Сосуд греха
«Женщина, – писал Марбод Реннский, французский поэт и епископ XII века, – это искусительница, колдунья, змея, чума, хищница, сыпь на теле, яд, палящее пламя, опьяняющий туман».
Аквитанский святой X века, аббат Одо Клюнийский напоминал своим монахам предостережение Иоанна Златоуста касательно женщин: «Телесная красота ограничивается кожей. Если бы мужчины могли заглянуть под кожу, вид женщин вызвал бы у них отвращение… Если нам не нравится прикасаться к плевкам или испражнениям даже кончиками пальцев, как можем желать заключить в объятия мешок навоза?»
Жоффруа Вандомский, французский кардинал и богослов, предупреждал Хильдеберта Лаварденского (Турского архиепископа, поэта и богослова), что женский пол «ввел во искушение первого мужчину и сбил с пути истинного апостола Петра. Первого это привело к греху, второго – к отречению. Женский пол исполняет свое предназначение, как раба-придверница: тех, кого он соблазняет, отлучаются от жизни, как апостол Петр, или допускают смерть в свою жизнь, как Адам в Эдеме».

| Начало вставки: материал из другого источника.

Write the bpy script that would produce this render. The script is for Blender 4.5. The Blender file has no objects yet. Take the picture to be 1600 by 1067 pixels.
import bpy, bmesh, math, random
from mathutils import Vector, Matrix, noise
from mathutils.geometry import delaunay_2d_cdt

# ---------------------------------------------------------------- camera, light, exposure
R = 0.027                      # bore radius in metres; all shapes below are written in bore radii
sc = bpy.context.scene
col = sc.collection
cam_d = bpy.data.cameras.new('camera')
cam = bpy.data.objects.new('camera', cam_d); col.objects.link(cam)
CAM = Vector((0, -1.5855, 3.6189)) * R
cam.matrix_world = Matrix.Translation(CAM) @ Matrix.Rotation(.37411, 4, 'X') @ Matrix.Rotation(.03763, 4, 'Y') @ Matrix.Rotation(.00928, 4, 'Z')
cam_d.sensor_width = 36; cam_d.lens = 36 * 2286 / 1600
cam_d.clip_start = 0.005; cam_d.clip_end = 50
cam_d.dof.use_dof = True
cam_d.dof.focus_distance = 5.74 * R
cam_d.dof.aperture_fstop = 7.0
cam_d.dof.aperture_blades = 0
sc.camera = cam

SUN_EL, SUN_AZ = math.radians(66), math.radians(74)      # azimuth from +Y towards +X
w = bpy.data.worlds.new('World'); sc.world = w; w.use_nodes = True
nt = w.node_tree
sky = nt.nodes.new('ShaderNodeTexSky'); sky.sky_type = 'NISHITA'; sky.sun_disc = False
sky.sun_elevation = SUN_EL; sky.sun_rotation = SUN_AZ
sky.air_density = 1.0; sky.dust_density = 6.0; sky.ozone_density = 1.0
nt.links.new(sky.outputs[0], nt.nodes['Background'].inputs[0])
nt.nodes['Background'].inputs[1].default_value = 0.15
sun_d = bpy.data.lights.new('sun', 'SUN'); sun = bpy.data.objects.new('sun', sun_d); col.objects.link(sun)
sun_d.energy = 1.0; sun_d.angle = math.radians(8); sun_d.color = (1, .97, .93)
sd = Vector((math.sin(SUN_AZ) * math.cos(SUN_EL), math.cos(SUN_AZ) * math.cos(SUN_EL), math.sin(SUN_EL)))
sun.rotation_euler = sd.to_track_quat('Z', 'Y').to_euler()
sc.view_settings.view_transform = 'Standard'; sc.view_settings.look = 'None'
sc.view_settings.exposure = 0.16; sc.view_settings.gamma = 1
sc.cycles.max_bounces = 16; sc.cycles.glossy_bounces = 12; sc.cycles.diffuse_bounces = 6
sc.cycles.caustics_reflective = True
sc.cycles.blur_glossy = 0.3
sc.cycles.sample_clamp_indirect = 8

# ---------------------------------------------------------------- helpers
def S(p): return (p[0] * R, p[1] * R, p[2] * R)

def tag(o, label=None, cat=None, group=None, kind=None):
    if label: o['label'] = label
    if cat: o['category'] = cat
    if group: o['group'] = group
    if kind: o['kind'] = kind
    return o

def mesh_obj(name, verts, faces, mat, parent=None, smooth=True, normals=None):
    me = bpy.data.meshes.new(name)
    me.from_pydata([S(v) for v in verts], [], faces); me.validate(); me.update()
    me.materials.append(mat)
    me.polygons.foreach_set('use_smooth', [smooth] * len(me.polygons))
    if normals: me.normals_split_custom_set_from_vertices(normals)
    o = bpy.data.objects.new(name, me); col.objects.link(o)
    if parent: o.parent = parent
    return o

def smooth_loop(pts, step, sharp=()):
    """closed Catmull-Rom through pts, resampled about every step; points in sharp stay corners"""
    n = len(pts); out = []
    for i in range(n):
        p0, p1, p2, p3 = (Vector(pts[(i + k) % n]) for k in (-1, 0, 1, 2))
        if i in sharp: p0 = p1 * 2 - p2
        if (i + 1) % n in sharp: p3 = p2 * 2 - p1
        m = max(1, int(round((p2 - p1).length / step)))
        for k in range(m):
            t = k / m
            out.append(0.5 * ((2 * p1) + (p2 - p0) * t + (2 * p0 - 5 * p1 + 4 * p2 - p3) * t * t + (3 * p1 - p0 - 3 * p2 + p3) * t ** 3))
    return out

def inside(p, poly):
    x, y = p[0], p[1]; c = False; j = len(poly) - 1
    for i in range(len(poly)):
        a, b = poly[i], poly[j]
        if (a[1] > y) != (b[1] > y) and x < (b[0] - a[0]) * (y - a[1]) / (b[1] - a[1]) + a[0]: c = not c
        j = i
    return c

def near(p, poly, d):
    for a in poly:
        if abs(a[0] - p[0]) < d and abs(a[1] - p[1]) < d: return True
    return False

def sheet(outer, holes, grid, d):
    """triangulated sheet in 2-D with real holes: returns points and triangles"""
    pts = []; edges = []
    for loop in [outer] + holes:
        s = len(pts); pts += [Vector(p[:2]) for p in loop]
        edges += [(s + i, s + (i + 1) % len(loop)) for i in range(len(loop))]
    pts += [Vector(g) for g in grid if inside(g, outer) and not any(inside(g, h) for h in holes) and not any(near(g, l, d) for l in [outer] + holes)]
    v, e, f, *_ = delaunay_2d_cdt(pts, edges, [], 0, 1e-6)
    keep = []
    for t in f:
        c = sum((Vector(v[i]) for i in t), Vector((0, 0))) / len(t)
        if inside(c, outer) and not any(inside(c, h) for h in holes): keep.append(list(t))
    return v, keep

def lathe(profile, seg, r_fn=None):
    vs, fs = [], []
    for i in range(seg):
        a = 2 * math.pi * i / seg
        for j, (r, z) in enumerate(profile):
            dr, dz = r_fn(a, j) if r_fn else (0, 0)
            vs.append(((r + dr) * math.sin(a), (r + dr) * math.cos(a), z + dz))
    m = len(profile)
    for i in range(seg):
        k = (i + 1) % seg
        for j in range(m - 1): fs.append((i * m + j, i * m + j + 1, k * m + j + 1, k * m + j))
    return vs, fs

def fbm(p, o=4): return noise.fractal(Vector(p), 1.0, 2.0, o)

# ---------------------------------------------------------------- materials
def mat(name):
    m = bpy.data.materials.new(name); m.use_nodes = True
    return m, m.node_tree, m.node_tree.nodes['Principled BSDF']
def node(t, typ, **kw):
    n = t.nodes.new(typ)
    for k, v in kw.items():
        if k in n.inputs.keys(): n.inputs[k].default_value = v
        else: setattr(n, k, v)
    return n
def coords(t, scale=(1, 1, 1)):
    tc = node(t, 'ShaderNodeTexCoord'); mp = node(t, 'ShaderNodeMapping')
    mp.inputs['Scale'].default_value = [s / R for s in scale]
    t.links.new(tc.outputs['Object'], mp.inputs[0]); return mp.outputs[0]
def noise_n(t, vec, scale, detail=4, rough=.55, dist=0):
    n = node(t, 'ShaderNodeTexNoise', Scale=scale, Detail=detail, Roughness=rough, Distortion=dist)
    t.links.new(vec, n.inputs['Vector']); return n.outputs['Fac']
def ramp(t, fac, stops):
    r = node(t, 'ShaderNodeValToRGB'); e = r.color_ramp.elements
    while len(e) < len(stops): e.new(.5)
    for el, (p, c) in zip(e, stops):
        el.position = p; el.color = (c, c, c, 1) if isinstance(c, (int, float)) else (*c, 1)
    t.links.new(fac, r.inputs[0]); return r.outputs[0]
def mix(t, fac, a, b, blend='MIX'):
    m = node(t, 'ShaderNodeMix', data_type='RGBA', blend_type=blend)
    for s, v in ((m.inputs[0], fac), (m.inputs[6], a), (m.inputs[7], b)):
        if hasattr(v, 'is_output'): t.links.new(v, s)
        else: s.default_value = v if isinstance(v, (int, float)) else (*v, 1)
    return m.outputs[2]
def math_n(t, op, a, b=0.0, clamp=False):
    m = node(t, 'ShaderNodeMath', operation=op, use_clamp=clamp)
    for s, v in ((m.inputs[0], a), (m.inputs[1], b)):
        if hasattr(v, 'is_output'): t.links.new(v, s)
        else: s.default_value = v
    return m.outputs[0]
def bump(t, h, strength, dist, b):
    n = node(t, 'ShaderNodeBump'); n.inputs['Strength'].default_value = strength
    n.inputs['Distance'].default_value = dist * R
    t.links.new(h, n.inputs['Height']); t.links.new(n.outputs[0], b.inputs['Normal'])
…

Хильдеберт был в основном с ним согласен: «Женщина – создание хрупкое, она постоянна лишь в преступлении и всегда несет с собой вред. Женщина – это ненасытное пламя, высшая мера безрассудства, враг, который всегда поблизости, который учится сам и наставляет других всевозможным способам совершать дурное. Женщина – отвратительный forum, общедоступный предмет, существо, рожденное для обмана, успех для нее – это возможность совершить преступление. Всеядная во грехе, она позволяет любому пользоваться собой. Хищница, охотящаяся на мужчин, она, в свою очередь, становится их добычей».
И этот список цитат можно продолжать и продолжать. Такой была позиция церкви по отношению к женщинам. И то, что Жоффруа так негодовал из-за того, что вполне конкретная вдова графа Вандомского сумела одолеть его в тяжбе за землю, а Хильдеберт знал, о чем говорил, имея несколько бастардов от разных женщин, никакой роли не играло. Это действительно была официальная позиция, которой придерживались как лицемерные грешники, так и праведные мужи. По крайней мере, так дело обстояло к началу Высокого Средневековья.